PROBLEM:
In the listing below, locate the line containing "Write part 2" and the line containing "RB((XM[3] - .012, 5.085, 2.08), (XM[3]". Output both of them and every line between, exactly as written, and nothing more.

MATERIAL SHOWN:
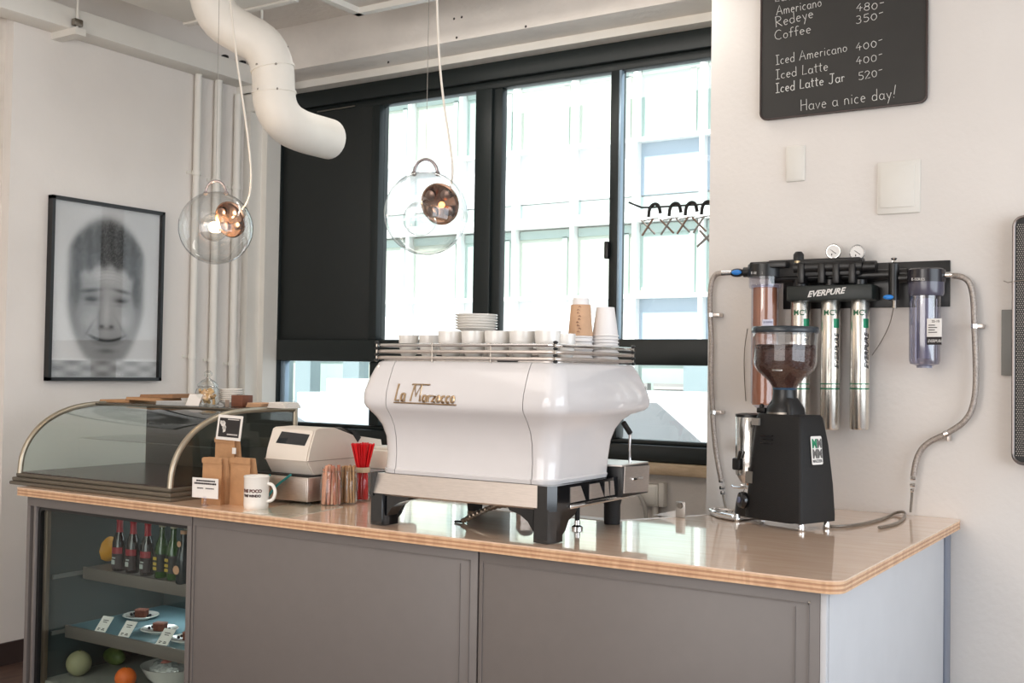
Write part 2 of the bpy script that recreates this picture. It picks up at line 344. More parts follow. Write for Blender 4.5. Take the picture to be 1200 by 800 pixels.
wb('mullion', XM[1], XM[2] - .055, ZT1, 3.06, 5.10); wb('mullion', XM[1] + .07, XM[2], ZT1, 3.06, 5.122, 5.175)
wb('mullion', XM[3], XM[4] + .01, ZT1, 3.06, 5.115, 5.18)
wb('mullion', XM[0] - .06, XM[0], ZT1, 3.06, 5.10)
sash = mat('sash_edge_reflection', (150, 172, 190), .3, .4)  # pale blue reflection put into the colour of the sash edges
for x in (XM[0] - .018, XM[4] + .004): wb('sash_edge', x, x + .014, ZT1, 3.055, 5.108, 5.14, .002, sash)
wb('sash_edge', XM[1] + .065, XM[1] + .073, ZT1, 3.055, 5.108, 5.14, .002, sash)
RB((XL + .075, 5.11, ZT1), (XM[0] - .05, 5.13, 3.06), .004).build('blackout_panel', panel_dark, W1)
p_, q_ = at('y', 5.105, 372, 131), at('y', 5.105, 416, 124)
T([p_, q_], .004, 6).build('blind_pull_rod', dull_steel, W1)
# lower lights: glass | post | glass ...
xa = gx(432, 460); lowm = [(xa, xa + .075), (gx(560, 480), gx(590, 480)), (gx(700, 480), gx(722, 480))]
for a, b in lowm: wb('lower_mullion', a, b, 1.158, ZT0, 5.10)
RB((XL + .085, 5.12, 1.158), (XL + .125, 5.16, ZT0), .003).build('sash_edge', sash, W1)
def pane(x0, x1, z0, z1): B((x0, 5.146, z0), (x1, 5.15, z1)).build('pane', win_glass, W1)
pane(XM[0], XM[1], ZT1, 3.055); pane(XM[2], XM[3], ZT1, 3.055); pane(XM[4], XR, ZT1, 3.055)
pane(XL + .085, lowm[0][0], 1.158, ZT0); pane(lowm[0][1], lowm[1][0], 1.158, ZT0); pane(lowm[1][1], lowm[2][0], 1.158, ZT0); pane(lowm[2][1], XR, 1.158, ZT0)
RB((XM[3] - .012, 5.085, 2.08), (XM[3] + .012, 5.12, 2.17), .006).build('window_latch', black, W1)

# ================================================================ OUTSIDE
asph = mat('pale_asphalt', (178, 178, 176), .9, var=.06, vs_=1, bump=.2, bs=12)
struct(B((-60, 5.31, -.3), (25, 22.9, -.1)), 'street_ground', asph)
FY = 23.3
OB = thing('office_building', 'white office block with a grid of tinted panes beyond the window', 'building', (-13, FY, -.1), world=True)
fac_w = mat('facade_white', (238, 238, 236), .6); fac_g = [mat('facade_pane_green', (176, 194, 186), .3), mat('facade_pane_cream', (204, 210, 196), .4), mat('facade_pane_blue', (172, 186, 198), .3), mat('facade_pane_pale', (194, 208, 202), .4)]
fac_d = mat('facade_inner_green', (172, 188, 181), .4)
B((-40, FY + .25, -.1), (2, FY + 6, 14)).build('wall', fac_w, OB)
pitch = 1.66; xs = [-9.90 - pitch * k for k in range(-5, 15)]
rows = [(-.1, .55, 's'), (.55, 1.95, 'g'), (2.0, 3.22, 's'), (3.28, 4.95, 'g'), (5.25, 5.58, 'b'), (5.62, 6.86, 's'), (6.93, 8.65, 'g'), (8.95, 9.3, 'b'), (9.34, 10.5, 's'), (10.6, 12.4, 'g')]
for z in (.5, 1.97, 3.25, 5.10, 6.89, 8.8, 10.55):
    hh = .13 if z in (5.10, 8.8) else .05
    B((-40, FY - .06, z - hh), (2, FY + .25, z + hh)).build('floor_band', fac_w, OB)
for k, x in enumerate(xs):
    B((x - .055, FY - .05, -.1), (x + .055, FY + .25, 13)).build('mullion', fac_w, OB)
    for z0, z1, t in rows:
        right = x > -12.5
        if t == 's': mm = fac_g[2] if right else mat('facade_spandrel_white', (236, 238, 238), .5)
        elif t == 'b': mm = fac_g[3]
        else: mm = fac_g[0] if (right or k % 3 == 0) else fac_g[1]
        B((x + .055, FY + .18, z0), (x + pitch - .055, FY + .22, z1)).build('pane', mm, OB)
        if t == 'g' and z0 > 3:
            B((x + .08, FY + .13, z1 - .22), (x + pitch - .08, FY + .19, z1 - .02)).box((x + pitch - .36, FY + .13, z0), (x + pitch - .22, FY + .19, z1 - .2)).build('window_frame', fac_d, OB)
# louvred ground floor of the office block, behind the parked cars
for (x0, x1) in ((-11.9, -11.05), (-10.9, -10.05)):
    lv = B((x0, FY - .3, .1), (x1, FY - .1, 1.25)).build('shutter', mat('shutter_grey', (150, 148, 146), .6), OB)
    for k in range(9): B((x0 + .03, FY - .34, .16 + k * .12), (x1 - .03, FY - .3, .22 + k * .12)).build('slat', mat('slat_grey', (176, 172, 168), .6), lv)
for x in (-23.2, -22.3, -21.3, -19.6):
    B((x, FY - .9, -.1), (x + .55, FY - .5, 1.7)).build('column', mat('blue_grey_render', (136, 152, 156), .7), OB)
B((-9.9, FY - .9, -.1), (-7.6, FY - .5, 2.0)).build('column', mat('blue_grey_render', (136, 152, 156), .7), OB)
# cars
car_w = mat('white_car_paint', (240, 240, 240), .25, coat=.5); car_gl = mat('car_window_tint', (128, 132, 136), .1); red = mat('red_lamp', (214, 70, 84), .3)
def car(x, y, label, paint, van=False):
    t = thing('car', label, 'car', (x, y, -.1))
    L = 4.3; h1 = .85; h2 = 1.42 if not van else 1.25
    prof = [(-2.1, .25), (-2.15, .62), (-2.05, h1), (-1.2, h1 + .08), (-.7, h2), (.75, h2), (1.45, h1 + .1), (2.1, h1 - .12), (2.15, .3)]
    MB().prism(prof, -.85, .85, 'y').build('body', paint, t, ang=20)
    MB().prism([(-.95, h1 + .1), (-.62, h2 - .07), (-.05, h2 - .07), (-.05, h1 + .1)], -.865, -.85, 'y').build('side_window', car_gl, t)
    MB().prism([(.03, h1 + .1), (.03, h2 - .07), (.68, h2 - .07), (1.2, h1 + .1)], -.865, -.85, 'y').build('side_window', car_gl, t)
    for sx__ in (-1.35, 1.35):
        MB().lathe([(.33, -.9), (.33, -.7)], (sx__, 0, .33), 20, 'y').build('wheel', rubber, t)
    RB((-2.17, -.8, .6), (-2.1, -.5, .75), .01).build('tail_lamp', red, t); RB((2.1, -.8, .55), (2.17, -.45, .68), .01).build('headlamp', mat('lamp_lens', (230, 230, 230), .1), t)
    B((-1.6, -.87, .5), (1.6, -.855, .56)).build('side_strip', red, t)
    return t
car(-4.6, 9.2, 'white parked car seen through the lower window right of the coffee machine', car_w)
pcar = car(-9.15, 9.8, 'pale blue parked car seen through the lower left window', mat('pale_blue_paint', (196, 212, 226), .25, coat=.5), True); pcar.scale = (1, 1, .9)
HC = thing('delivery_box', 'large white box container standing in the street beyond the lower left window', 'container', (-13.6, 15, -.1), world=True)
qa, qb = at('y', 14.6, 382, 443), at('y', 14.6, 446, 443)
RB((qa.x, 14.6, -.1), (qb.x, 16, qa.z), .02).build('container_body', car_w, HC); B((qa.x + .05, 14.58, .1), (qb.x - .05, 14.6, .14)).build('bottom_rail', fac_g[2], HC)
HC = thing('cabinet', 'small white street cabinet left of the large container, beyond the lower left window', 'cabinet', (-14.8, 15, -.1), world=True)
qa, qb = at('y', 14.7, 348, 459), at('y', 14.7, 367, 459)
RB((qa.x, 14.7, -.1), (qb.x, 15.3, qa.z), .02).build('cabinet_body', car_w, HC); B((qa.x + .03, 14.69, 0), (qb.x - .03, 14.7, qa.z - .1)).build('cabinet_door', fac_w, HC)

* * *

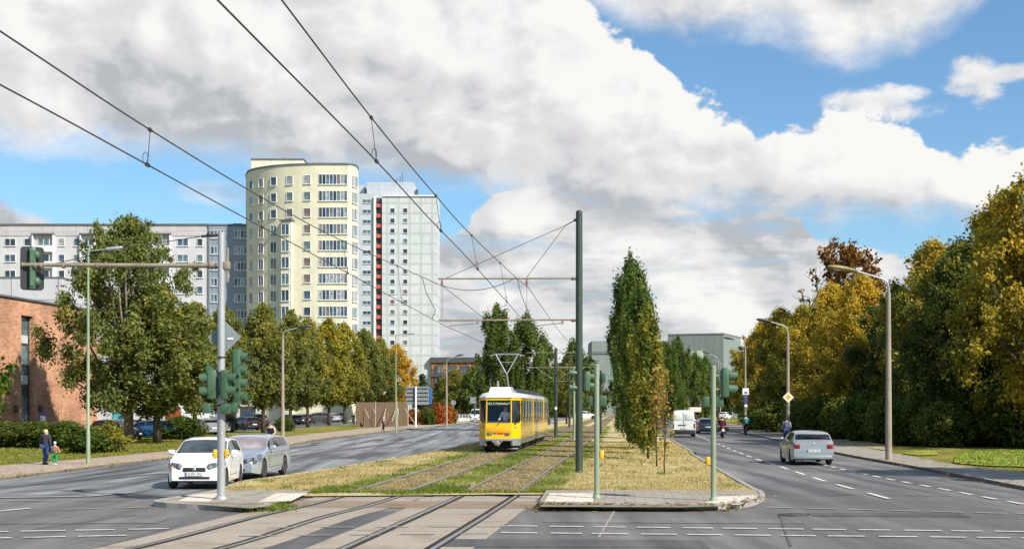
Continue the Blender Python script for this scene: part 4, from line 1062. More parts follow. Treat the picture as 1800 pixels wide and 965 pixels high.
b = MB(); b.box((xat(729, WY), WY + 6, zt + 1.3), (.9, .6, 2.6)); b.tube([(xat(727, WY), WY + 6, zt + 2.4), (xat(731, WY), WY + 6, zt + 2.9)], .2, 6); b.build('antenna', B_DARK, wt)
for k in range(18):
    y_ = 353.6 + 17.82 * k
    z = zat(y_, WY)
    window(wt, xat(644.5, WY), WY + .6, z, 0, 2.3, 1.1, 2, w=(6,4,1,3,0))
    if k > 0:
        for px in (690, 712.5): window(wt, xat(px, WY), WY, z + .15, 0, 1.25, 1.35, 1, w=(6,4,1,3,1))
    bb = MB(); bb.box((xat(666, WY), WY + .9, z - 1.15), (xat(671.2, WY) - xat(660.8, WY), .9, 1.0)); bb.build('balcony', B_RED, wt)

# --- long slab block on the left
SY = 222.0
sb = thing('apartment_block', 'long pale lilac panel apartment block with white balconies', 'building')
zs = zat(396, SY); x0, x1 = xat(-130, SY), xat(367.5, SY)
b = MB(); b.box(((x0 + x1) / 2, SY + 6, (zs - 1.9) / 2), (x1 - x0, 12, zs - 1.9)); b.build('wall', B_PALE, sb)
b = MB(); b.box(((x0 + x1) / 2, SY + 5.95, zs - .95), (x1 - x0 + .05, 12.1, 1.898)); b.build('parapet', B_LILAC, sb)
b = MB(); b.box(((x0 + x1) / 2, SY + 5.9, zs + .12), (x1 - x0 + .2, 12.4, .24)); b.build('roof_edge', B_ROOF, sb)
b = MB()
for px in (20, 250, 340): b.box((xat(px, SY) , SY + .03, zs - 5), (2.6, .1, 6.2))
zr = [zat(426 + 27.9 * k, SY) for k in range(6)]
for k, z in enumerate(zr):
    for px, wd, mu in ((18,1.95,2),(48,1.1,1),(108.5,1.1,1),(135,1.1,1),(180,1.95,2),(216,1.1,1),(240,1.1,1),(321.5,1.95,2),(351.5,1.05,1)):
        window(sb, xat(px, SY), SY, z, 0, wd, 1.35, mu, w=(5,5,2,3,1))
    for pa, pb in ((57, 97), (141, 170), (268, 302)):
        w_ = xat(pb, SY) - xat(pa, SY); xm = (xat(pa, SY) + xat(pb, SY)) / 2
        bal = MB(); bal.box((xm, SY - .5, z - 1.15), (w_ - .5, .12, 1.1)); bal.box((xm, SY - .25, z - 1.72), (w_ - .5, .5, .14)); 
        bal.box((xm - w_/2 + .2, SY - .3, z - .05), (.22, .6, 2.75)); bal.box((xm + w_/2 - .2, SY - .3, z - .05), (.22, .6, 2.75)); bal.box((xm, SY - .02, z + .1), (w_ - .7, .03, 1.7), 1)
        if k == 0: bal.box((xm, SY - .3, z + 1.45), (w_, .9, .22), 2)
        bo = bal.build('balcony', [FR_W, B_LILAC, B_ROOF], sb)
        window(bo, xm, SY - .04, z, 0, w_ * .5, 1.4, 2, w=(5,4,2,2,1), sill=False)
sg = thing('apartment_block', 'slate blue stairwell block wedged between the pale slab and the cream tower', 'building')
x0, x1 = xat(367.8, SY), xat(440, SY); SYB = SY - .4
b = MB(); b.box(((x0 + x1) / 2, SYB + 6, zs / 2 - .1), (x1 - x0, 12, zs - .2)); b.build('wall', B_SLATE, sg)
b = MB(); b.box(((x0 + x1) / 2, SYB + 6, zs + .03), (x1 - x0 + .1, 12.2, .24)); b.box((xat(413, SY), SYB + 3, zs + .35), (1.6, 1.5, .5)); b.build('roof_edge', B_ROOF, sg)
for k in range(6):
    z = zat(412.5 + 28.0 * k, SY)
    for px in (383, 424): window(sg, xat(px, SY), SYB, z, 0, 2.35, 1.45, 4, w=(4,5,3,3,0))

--

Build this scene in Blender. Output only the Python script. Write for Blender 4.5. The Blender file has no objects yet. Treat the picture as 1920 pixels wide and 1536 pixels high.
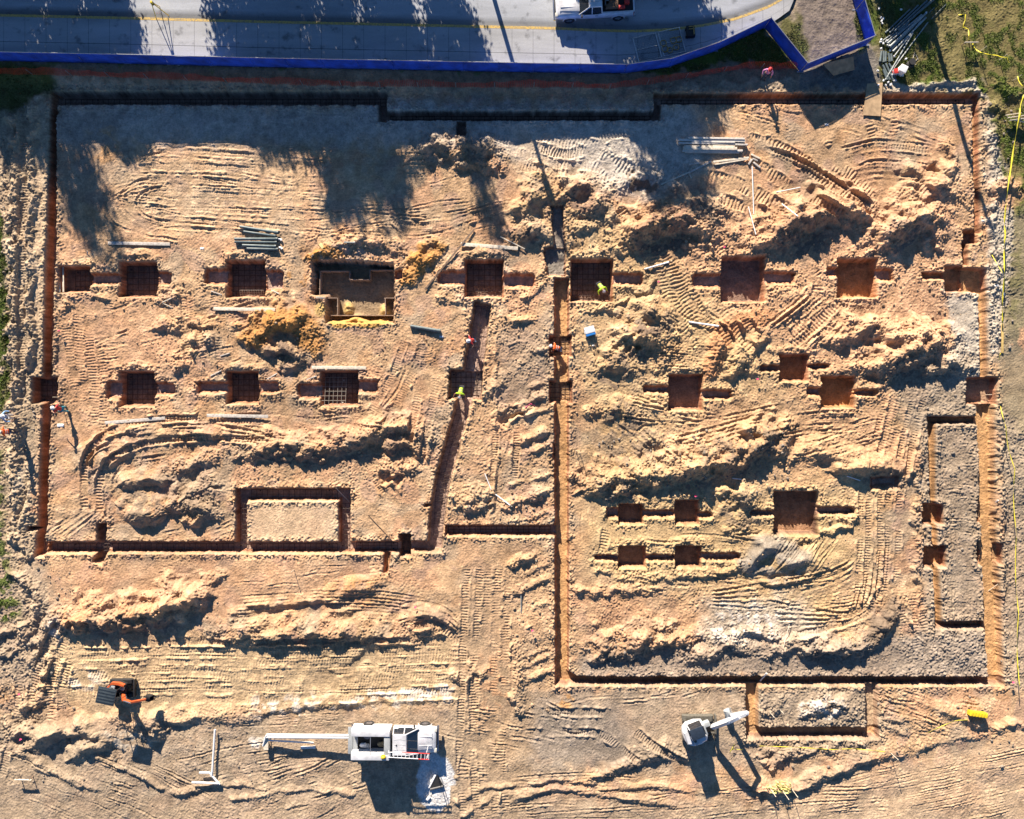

COMPLETE OUTPUT:
Write part 2 of the bpy script that recreates this picture. It picks up at line 344. More parts follow. Write for Blender 4.5. Take the picture to be 1200 by 800 pixels.
wb('mullion', XM[1], XM[2] - .055, ZT1, 3.06, 5.10); wb('mullion', XM[1] + .07, XM[2], ZT1, 3.06, 5.122, 5.175)
wb('mullion', XM[3], XM[4] + .01, ZT1, 3.06, 5.115, 5.18)
wb('mullion', XM[0] - .06, XM[0], ZT1, 3.06, 5.10)
sash = mat('sash_edge_reflection', (150, 172, 190), .3, .4)  # pale blue reflection put into the colour of the sash edges
for x in (XM[0] - .018, XM[4] + .004): wb('sash_edge', x, x + .014, ZT1, 3.055, 5.108, 5.14, .002, sash)
wb('sash_edge', XM[1] + .065, XM[1] + .073, ZT1, 3.055, 5.108, 5.14, .002, sash)
RB((XL + .075, 5.11, ZT1), (XM[0] - .05, 5.13, 3.06), .004).build('blackout_panel', panel_dark, W1)
p_, q_ = at('y', 5.105, 372, 131), at('y', 5.105, 416, 124)
T([p_, q_], .004, 6).build('blind_pull_rod', dull_steel, W1)
# lower lights: glass | post | glass ...
xa = gx(432, 460); lowm = [(xa, xa + .075), (gx(560, 480), gx(590, 480)), (gx(700, 480), gx(722, 480))]
for a, b in lowm: wb('lower_mullion', a, b, 1.158, ZT0, 5.10)
RB((XL + .085, 5.12, 1.158), (XL + .125, 5.16, ZT0), .003).build('sash_edge', sash, W1)
def pane(x0, x1, z0, z1): B((x0, 5.146, z0), (x1, 5.15, z1)).build('pane', win_glass, W1)
pane(XM[0], XM[1], ZT1, 3.055); pane(XM[2], XM[3], ZT1, 3.055); pane(XM[4], XR, ZT1, 3.055)
pane(XL + .085, lowm[0][0], 1.158, ZT0); pane(lowm[0][1], lowm[1][0], 1.158, ZT0); pane(lowm[1][1], lowm[2][0], 1.158, ZT0); pane(lowm[2][1], XR, 1.158, ZT0)
RB((XM[3] - .012, 5.085, 2.08), (XM[3] + .012, 5.12, 2.17), .006).build('window_latch', black, W1)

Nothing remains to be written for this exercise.